## Brief
Reproduce exactly the lines below, from the first through the one containing "from mathutils import Vector", and nothing more.

## Source excerpt
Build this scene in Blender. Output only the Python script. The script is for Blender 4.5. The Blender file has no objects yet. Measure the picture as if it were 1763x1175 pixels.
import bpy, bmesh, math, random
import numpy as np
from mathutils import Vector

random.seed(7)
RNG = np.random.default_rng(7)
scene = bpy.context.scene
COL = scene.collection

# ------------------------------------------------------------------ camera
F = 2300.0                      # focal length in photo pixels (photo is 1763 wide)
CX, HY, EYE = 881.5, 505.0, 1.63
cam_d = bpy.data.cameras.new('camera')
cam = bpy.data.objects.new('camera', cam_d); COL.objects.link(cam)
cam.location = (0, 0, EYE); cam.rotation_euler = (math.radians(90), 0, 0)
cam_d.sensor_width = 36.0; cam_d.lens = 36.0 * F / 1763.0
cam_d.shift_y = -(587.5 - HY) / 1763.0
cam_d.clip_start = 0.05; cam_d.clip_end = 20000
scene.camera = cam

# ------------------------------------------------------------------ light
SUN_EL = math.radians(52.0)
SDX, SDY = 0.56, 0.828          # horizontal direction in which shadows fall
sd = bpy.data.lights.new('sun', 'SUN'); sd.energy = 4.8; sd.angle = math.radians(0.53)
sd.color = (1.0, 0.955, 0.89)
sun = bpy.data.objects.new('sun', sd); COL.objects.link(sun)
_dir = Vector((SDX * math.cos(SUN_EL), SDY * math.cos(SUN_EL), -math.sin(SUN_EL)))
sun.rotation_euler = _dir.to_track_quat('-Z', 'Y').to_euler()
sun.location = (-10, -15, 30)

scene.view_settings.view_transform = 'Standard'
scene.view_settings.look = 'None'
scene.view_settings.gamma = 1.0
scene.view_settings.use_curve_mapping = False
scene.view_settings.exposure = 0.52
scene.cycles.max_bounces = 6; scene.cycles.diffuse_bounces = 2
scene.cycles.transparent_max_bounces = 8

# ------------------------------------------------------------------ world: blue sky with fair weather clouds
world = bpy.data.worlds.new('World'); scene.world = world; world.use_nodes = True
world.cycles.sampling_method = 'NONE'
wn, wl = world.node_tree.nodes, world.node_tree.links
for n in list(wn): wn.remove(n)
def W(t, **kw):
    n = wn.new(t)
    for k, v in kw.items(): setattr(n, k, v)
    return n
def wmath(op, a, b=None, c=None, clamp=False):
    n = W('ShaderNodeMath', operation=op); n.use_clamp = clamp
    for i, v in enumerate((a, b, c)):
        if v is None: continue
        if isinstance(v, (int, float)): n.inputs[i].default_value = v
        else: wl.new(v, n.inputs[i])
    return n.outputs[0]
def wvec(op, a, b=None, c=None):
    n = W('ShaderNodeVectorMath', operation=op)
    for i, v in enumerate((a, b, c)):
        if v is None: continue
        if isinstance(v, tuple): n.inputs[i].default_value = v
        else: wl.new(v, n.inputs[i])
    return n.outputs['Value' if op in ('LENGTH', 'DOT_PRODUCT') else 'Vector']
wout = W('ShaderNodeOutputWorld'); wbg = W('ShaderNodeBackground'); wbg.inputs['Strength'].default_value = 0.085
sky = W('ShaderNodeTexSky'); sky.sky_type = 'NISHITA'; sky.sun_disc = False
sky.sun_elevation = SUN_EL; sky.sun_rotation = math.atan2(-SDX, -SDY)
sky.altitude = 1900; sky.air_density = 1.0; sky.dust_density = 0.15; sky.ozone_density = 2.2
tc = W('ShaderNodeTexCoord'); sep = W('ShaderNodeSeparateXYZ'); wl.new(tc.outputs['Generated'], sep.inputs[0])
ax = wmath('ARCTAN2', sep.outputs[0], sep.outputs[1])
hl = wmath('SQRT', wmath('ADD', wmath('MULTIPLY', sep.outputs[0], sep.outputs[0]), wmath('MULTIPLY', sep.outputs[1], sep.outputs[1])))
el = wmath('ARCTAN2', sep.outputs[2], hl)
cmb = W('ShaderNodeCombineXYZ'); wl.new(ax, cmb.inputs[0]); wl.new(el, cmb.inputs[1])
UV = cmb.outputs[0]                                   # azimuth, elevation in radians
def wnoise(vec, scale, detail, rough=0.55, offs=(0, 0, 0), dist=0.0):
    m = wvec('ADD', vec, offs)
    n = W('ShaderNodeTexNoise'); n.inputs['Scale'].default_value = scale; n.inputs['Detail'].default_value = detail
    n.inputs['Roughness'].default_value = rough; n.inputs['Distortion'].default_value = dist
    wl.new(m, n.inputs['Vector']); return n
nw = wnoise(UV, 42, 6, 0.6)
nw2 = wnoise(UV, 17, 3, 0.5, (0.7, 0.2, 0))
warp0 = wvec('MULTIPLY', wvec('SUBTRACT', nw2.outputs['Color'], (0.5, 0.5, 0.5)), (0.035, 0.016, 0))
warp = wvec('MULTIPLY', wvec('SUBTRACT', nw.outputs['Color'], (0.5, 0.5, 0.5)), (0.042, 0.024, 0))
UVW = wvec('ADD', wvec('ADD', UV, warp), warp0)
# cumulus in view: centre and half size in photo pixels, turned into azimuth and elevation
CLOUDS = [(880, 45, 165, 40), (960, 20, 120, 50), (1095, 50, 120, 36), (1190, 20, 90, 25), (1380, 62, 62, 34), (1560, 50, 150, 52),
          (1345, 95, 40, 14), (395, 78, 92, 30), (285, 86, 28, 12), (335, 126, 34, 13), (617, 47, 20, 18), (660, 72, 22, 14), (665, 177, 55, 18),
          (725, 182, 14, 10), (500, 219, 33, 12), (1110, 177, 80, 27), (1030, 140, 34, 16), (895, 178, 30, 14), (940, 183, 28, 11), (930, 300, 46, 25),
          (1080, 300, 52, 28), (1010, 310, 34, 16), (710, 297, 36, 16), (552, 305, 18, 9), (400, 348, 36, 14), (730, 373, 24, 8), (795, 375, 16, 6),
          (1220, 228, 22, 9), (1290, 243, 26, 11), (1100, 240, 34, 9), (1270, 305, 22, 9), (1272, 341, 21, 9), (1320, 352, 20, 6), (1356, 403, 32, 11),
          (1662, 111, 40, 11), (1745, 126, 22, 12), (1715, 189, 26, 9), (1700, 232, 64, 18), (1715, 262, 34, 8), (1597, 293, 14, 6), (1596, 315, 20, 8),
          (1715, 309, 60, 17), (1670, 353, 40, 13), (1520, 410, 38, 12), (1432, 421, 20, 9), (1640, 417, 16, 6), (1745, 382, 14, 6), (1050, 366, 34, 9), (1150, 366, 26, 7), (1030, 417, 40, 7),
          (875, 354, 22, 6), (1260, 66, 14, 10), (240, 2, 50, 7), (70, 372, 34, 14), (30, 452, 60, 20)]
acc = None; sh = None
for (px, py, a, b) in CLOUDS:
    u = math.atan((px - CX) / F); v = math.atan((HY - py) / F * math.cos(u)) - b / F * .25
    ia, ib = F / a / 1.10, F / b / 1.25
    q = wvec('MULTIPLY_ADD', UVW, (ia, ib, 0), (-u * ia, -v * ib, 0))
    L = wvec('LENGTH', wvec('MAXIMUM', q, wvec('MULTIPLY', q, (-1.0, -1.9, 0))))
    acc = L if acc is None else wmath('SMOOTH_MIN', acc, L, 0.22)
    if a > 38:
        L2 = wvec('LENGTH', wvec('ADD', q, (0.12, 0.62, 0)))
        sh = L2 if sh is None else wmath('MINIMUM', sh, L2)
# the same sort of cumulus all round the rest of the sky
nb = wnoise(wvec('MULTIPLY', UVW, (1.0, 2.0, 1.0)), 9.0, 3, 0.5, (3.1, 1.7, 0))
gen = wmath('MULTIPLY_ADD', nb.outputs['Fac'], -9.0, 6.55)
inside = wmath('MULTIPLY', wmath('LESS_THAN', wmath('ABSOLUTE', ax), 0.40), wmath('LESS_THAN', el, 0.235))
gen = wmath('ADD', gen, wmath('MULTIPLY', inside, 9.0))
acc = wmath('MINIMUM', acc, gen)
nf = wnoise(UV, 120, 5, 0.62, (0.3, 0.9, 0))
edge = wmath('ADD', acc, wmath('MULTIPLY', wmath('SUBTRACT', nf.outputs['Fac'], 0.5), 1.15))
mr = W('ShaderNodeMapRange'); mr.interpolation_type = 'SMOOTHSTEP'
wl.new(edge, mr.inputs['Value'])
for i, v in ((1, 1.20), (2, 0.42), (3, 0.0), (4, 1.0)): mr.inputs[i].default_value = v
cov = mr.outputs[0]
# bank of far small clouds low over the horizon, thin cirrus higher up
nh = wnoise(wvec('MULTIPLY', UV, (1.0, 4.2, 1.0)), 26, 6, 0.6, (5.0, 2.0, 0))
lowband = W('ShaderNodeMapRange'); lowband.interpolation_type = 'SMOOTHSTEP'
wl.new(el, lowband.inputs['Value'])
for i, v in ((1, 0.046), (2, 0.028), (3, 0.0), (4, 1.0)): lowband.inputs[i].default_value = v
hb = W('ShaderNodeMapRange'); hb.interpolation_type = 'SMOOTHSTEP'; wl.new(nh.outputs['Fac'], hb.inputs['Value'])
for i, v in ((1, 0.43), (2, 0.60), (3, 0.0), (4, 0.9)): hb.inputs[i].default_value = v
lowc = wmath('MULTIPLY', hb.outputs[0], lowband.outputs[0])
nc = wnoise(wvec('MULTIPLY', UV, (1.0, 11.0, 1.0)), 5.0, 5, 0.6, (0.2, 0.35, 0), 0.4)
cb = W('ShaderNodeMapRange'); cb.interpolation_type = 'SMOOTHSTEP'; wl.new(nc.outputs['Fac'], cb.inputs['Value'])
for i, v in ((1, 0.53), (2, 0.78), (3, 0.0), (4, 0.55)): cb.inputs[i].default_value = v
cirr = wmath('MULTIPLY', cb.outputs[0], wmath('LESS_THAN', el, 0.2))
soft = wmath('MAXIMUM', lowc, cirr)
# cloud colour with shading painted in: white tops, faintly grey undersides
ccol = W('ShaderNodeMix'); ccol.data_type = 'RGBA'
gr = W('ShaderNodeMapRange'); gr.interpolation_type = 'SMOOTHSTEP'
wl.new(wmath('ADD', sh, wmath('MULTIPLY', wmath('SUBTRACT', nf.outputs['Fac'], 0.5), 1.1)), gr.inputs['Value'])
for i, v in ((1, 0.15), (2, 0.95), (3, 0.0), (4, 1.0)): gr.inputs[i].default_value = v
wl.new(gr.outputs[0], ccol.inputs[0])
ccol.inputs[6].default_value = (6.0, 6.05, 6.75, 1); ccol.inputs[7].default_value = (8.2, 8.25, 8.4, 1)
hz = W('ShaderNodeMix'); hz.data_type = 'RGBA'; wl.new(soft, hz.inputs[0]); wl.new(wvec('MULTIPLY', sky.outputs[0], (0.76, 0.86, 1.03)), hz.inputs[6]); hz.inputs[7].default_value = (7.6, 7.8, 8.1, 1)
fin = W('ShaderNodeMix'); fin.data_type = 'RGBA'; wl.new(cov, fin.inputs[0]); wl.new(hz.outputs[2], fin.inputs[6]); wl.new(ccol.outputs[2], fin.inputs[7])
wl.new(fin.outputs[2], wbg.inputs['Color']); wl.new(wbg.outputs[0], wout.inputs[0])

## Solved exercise
Build this scene in Blender. Output only the Python script. The script is for Blender 4.5. The Blender file has no objects yet. Measure the picture as if it were 1763x1175 pixels.
import bpy, bmesh, math, random
import numpy as np
from mathutils import Vector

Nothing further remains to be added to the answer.